Mas nem só utopias urbanas são captadas pelas lentes dos cineastas. A paisagem e seus múltiplos significados servem como ponto de partida para a análise e reflexão da identidade cultural de um povo através das lentes do cinema urbano gaúcho. O assunto foi tema de um artigo recente no jornal Zero Hora (11/05/2002), intitulado O Pampa vai virar Mar, de Fernando Mascarello. Nele, o autor, que é doutorando em Cinema pela Universidade de São Paulo (USP), discute mais particularmente a função narrativa exercida pelo litoral gaúcho enquanto, segundo ele mesmo, “espaço transicional de construção identitária”. Foi este mesmo cenário litorâneo que ambientou o recente filme de Jorge Furtado, Era uma vez dois verões, em que a observação de Mascarello se encaixa à perfeição. “Mais do que um belo cenário, a paisagem no cinema é quase que determinante da história a ser contada”, garante o cineasta Carlos Gerbase, que já afirmou anteriormente ter sua própria visão de cinema gaúcho, “que sempre foi urbana, esfumaçada, barulhenta, poluída e absolutamente presente”.

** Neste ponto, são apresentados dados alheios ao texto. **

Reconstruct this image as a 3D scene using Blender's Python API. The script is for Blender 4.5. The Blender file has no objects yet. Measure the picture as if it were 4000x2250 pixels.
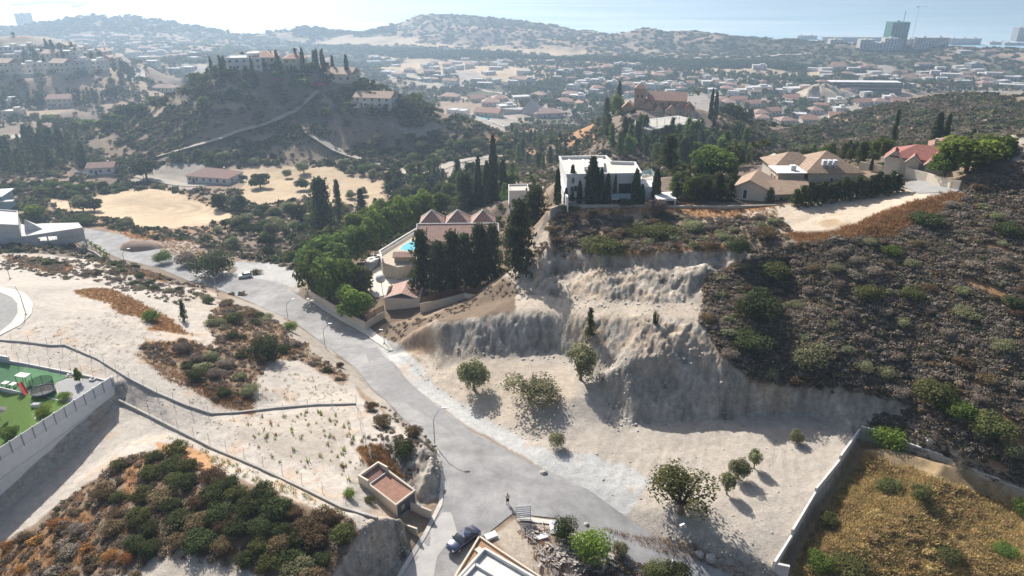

Vem de outro cineasta, também com um olhar atento às questões contemporâneas e às relações humanas, a observação sutil sobre a paisagem da cidade. O diretor chinês Wong Kar-wai, de Amor à Flor da Pele (In the Mood for Love), disse certa vez que, de tudo, a primeira coisa que o impressionou quando chegou a Hong Kong, então com cinco anos, foram os sons da cidade, que eram totalmente diferentes de Shangai. Para um transeunte mais atento, percorrer as ruas e avenidas da urbe pode ser uma experiência que remete à suavidade de um jazz, ao ritmo dançante de um bom hip hop ou à estridência desconcertante de uma orquestra desafinada. Mas quantas serão as pessoas que permitem aos próprios sentidos interagirem com a paisagem urbana? Quantas conseguem, no caos diário, “desposar a multidão”? “Estar fora de casa, e contudo sentir-se em casa onde quer que se encontre”?, como sugeriu Baudelaire, em Sobre a Modernidade? “Todo espaço verdadeiramente habitado traz a essência da noção de casa”, nos ensina Gaston Bachelard em A Poética do Espaço.